* **WHAT TO DO**:
Would you return the run of lines that starts at the one with "Write the bpy" and ends at the one with "(10.5, 22.0, Z_FAR)]", ends included, exactly as written and without the images?

** start INPUT **

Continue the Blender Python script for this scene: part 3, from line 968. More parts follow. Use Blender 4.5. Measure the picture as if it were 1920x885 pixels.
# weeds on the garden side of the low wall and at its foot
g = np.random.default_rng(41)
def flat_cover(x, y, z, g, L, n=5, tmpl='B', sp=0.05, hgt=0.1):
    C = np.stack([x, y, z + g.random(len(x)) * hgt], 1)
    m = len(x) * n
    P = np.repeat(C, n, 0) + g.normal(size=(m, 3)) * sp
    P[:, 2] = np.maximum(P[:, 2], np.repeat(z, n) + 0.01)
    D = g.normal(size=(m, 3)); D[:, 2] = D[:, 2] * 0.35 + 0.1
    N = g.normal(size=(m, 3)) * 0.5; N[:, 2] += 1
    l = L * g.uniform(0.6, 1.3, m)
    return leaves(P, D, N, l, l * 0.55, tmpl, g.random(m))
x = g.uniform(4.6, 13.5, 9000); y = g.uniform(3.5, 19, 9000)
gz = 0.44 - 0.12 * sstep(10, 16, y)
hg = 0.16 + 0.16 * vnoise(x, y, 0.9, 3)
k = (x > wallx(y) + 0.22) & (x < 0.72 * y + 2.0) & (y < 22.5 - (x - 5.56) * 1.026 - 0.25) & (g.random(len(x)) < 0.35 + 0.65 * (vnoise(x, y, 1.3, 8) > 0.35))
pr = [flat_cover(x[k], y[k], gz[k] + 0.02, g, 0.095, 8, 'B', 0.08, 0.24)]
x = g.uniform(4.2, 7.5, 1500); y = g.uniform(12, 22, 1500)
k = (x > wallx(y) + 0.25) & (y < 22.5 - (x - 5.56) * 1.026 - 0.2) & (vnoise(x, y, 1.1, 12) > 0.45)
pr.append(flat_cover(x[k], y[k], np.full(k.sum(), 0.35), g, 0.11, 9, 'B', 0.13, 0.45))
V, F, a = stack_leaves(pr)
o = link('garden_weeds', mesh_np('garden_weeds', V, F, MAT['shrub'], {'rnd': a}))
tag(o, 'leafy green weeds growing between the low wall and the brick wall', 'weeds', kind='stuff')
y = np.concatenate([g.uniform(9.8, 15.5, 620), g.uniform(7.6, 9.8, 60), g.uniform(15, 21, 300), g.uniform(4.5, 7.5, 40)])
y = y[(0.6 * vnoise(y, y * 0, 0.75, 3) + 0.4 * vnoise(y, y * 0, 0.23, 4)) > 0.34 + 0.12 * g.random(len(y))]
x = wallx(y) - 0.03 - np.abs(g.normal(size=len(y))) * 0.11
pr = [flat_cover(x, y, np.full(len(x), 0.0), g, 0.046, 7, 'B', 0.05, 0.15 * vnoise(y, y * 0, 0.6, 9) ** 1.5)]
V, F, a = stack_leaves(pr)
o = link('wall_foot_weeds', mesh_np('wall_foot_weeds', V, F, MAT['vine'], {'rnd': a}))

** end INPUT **
** start INPUT **

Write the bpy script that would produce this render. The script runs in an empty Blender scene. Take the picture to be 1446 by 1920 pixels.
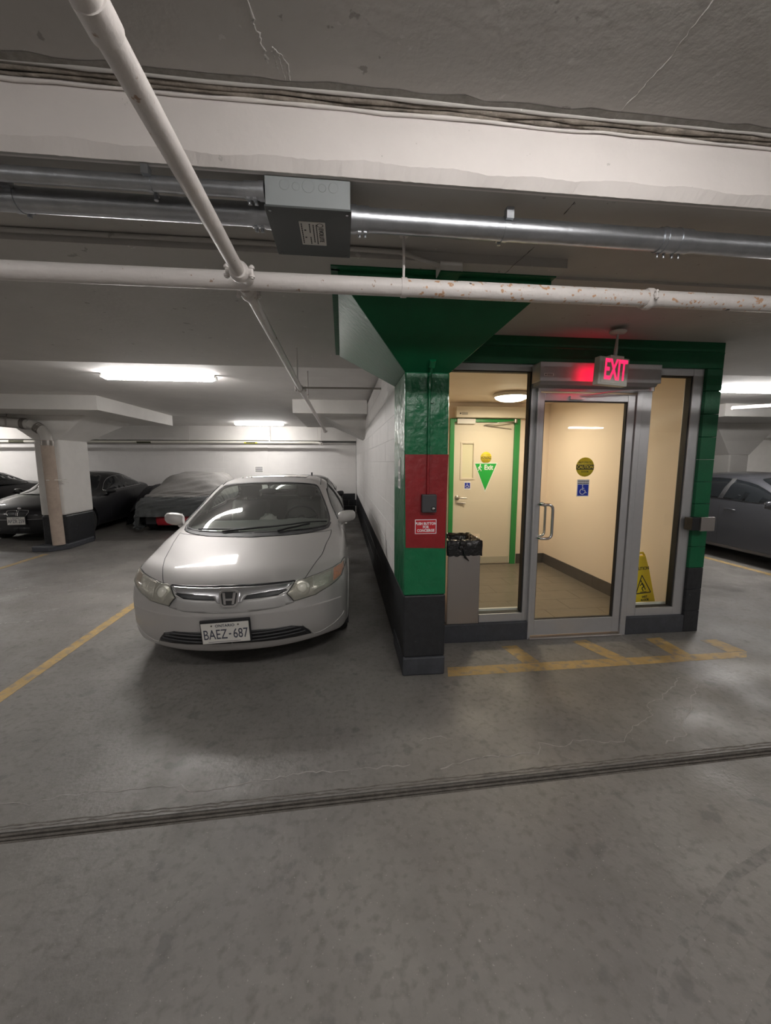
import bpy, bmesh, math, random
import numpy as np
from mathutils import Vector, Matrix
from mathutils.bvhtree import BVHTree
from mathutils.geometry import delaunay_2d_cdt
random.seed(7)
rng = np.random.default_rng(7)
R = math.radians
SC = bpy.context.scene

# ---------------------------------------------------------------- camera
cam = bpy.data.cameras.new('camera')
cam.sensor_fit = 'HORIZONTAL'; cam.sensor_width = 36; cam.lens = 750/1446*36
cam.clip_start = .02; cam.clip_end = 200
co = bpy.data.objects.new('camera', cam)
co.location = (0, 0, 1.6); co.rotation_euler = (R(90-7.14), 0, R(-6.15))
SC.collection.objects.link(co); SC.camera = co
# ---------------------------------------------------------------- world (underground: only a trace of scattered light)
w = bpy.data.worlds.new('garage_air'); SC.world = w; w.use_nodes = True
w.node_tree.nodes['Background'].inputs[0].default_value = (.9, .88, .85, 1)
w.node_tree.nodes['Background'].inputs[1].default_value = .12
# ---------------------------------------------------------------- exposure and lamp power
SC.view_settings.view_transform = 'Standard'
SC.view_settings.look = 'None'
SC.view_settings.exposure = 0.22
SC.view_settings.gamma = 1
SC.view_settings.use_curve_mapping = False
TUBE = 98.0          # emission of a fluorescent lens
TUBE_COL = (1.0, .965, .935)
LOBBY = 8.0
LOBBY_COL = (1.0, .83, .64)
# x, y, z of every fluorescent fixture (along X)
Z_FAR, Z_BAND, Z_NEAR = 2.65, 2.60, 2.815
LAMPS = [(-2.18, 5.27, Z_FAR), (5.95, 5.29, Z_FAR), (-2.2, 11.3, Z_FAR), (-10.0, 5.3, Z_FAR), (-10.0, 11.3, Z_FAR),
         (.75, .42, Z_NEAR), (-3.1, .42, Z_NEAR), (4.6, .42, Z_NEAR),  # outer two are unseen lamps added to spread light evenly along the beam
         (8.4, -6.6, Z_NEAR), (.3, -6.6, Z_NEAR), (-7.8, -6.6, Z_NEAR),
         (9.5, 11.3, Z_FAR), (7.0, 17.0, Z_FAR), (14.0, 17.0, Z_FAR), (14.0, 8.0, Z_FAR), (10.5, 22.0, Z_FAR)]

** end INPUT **

* **ANSWER TO THIS PROBLEM**:
Write the bpy script that would produce this render. The script runs in an empty Blender scene. Take the picture to be 1446 by 1920 pixels.
import bpy, bmesh, math, random
import numpy as np
from mathutils import Vector, Matrix
from mathutils.bvhtree import BVHTree
from mathutils.geometry import delaunay_2d_cdt
random.seed(7)
rng = np.random.default_rng(7)
R = math.radians
SC = bpy.context.scene

# ---------------------------------------------------------------- camera
cam = bpy.data.cameras.new('camera')
cam.sensor_fit = 'HORIZONTAL'; cam.sensor_width = 36; cam.lens = 750/1446*36
cam.clip_start = .02; cam.clip_end = 200
co = bpy.data.objects.new('camera', cam)
co.location = (0, 0, 1.6); co.rotation_euler = (R(90-7.14), 0, R(-6.15))
SC.collection.objects.link(co); SC.camera = co
# ---------------------------------------------------------------- world (underground: only a trace of scattered light)
w = bpy.data.worlds.new('garage_air'); SC.world = w; w.use_nodes = True
w.node_tree.nodes['Background'].inputs[0].default_value = (.9, .88, .85, 1)
w.node_tree.nodes['Background'].inputs[1].default_value = .12
# ---------------------------------------------------------------- exposure and lamp power
SC.view_settings.view_transform = 'Standard'
SC.view_settings.look = 'None'
SC.view_settings.exposure = 0.22
SC.view_settings.gamma = 1
SC.view_settings.use_curve_mapping = False
TUBE = 98.0          # emission of a fluorescent lens
TUBE_COL = (1.0, .965, .935)
LOBBY = 8.0
LOBBY_COL = (1.0, .83, .64)
# x, y, z of every fluorescent fixture (along X)
Z_FAR, Z_BAND, Z_NEAR = 2.65, 2.60, 2.815
LAMPS = [(-2.18, 5.27, Z_FAR), (5.95, 5.29, Z_FAR), (-2.2, 11.3, Z_FAR), (-10.0, 5.3, Z_FAR), (-10.0, 11.3, Z_FAR),
         (.75, .42, Z_NEAR), (-3.1, .42, Z_NEAR), (4.6, .42, Z_NEAR),  # outer two are unseen lamps added to spread light evenly along the beam
         (8.4, -6.6, Z_NEAR), (.3, -6.6, Z_NEAR), (-7.8, -6.6, Z_NEAR),
         (9.5, 11.3, Z_FAR), (7.0, 17.0, Z_FAR), (14.0, 17.0, Z_FAR), (14.0, 8.0, Z_FAR), (10.5, 22.0, Z_FAR)]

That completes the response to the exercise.